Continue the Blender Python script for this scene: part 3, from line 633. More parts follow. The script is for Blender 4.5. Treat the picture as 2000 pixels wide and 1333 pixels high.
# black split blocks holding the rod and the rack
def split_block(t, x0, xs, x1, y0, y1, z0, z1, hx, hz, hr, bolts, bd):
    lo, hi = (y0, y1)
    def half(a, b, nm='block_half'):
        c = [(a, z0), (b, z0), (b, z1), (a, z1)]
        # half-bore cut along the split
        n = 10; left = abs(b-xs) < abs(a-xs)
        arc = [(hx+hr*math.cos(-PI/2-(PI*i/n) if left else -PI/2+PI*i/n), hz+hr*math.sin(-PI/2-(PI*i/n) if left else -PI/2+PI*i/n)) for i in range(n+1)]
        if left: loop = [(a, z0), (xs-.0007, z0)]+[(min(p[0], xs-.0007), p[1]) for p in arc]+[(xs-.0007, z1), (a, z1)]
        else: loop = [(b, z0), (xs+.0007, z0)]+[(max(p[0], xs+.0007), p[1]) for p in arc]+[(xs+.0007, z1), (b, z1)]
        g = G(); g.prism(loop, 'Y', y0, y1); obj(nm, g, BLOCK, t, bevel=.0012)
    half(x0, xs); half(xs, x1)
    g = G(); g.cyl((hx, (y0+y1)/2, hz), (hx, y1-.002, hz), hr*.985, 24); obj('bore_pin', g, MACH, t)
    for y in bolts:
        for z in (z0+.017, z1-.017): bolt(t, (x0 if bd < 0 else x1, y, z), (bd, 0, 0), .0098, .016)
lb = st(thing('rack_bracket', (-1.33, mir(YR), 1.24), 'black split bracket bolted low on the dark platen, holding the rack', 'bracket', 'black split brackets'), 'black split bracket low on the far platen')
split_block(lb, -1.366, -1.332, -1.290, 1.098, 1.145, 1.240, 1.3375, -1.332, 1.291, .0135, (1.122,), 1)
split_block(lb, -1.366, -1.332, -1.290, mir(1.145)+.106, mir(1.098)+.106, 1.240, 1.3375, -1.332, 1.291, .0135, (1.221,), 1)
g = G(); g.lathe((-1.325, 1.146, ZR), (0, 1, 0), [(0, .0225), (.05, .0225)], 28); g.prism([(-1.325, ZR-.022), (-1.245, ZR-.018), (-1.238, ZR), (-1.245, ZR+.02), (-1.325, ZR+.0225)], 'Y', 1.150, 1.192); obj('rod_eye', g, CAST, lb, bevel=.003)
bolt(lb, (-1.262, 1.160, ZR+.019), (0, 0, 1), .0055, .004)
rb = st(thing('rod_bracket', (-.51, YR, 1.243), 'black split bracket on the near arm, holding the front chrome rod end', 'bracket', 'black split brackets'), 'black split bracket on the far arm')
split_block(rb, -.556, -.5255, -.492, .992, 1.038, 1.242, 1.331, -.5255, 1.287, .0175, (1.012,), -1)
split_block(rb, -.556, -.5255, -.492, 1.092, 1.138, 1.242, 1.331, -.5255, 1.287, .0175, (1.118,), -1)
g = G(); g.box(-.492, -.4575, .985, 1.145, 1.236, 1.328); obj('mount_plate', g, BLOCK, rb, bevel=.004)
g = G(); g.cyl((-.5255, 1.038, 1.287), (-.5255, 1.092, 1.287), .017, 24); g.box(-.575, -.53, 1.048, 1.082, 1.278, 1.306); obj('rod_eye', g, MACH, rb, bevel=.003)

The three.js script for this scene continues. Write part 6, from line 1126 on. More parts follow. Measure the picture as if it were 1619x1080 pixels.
---
- **To be done**: Show all lines from the listing above in which "scene" appears.

- **Solution below**:
Continue the Blender Python script for this scene: part 3, from line 633. More parts follow. The script is for Blender 4.5. Treat the picture as 2000 pixels wide and 1333 pixels high.
The three.js script for this scene continues. Write part 6, from line 1126 on. More parts follow. Measure the picture as if it were 1619x1080 pixels.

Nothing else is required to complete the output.